● Dataset content:
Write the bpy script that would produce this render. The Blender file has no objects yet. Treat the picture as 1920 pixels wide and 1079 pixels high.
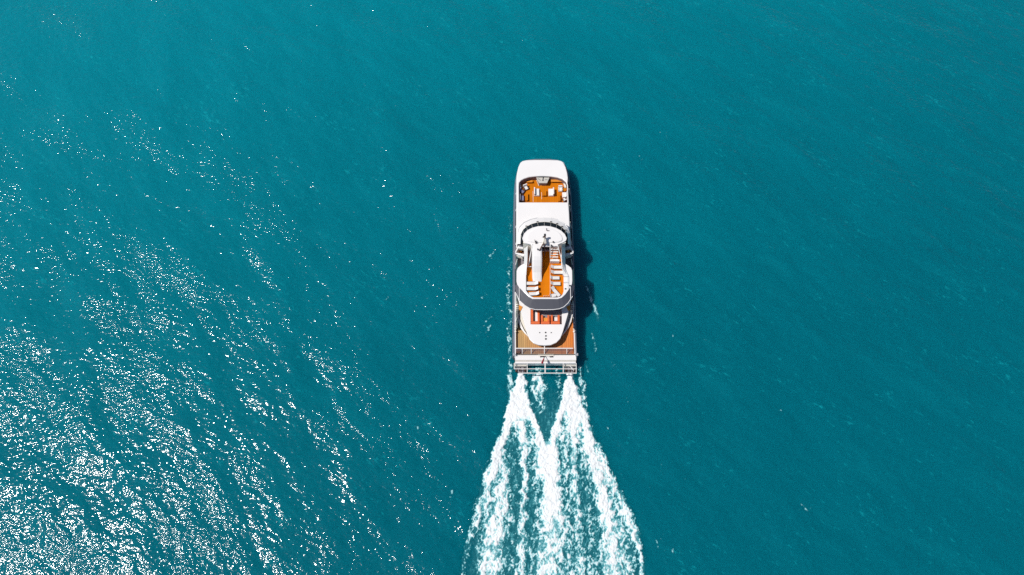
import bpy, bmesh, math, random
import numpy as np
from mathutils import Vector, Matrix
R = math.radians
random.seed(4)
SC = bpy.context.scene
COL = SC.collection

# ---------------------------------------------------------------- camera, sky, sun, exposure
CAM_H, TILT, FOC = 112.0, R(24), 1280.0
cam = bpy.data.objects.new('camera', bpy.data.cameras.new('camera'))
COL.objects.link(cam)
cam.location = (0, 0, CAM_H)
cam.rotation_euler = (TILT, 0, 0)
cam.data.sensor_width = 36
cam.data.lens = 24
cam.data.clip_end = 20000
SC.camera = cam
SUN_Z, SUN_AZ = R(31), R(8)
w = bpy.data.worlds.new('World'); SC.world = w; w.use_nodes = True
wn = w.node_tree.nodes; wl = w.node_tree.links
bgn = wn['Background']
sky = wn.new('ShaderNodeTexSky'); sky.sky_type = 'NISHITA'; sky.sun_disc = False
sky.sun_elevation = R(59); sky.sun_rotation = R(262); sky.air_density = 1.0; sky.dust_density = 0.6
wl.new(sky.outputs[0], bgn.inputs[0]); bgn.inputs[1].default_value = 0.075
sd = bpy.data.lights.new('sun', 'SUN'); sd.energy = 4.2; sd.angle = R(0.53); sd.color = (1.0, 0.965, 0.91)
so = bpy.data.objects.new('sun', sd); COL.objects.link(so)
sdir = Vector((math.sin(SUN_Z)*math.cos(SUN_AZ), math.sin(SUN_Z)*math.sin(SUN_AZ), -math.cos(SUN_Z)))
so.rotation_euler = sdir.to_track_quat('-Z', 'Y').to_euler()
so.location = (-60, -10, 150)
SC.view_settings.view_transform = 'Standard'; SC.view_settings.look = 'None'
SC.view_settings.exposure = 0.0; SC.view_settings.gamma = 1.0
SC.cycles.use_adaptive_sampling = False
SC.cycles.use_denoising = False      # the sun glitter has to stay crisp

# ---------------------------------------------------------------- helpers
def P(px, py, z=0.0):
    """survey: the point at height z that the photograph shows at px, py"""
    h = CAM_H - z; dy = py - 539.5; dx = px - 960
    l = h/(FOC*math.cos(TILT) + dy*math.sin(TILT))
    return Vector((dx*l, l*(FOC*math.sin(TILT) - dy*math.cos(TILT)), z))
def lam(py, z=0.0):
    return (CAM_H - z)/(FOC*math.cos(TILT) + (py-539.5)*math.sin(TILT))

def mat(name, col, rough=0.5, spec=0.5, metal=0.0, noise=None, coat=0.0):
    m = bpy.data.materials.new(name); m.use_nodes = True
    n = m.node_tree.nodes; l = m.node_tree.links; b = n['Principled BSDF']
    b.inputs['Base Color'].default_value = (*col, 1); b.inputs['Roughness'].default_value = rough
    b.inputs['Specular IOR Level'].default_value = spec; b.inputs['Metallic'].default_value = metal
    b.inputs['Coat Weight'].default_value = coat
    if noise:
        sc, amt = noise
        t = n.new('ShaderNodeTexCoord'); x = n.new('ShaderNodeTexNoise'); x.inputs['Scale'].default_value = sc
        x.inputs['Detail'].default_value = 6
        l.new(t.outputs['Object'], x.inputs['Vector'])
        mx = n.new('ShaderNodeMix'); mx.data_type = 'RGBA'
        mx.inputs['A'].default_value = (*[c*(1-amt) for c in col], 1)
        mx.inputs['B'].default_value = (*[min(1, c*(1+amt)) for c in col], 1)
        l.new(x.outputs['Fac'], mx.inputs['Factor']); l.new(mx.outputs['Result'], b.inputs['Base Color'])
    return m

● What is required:
Return exactly what appears from the opening line of the material through the line with "COL = SC.collection", apart from the pictures.

● Answer for this exercise:
Write the bpy script that would produce this render. The Blender file has no objects yet. Treat the picture as 1920 pixels wide and 1079 pixels high.
import bpy, bmesh, math, random
import numpy as np
from mathutils import Vector, Matrix
R = math.radians
random.seed(4)
SC = bpy.context.scene
COL = SC.collection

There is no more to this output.